It's a catch-22 for those of us who lose our reflexes, but do not have family or good bus service. There isn't always a shuttle and most people cannot afford a taxi. If something happens to me, sorry but I will keep driving until....uh.....yeah I know it's putting others in danger but we all must buy groceries.
I figure I'll be no more dangerous than the younger people who by then will be using 2 cell phones simultaneously, as well as typing with their toes of whatever foot they don't use to drive.
It's also a good excuse to avoid going to the doctor!
"But, Doctor, I have no transportation!"
One is not shopping every day. A person cannot afford it during retirement years. Nor should one be so ill to be seeing a doctor that frequently..meaning more than once per month???
Then you should not be living by yourself.
If I work out the cost of a taxi cab ride for grocery shopping twice per wk. at $15.00 round trip. $30.00 x 52 wks.= $1560.00 annually. One just organizes their shopping in bigger lumps and less trips. Even better if one shared the grocery shopping expedition with a friend or neighbour. Some of those trips could be replaced with social visits somewhere in town.
Unless you bike ...10 miles to get little things.
And what is the cost of just owning a car and running it annually?
Really, I know a guy who is earning over $80,000CAN annually, he's about 10 yrs. older..close to retirement.
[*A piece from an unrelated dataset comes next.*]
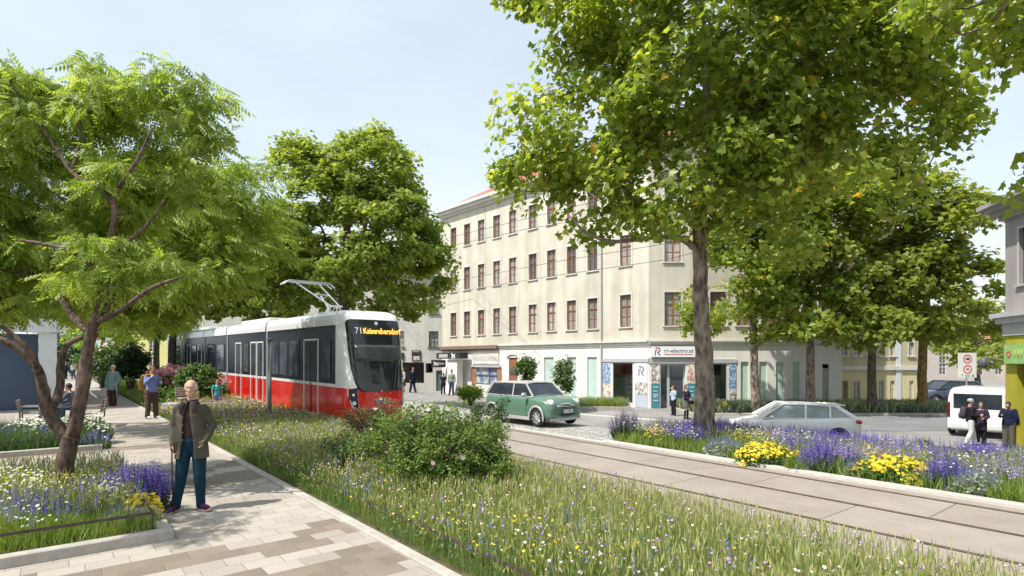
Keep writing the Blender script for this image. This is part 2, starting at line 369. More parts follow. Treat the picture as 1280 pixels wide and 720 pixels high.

He doesn't have a car, is married and has a teenage daughter. He takes public transit or occasionally takes taxis. After all, it's cheaper to pile in 3 family members for 1 taxi cab ride.
No, I don't want to be in a car with someone around my age when I get frail and who if I notice is incompetent/dangerous. I have deliberately refused rides from 1-2 young people who I knew had careless driving styles.
The rationale of an elderly person living solo out in a rural area makes less and less sense. We have to completely change our attitude about where we live and where we want our necessary services to be located in relation to our home in final phase in life.
I have a good, single and childless friend who is weighing the real estate market to improve..to sell the 3 bedroom house that she inherited and move from a town of 2,000 to a city of 300,000+. Both of her parents are dead. She is 1 yr. older than I. I doubt the prospect scares her, she's lived in different cities for her education and has travelled to various cities for consulting jobs across Ontario.
I know she has given up the romantic idea of country living as a permanent home. It's not realistic for her long-term. She is quite healthy and like Anne, did spend last few years looking after her dementia/ill mother before she died.
It's a house that she loves, of course has memories for her, but for practical upkeep not realistic for her solo.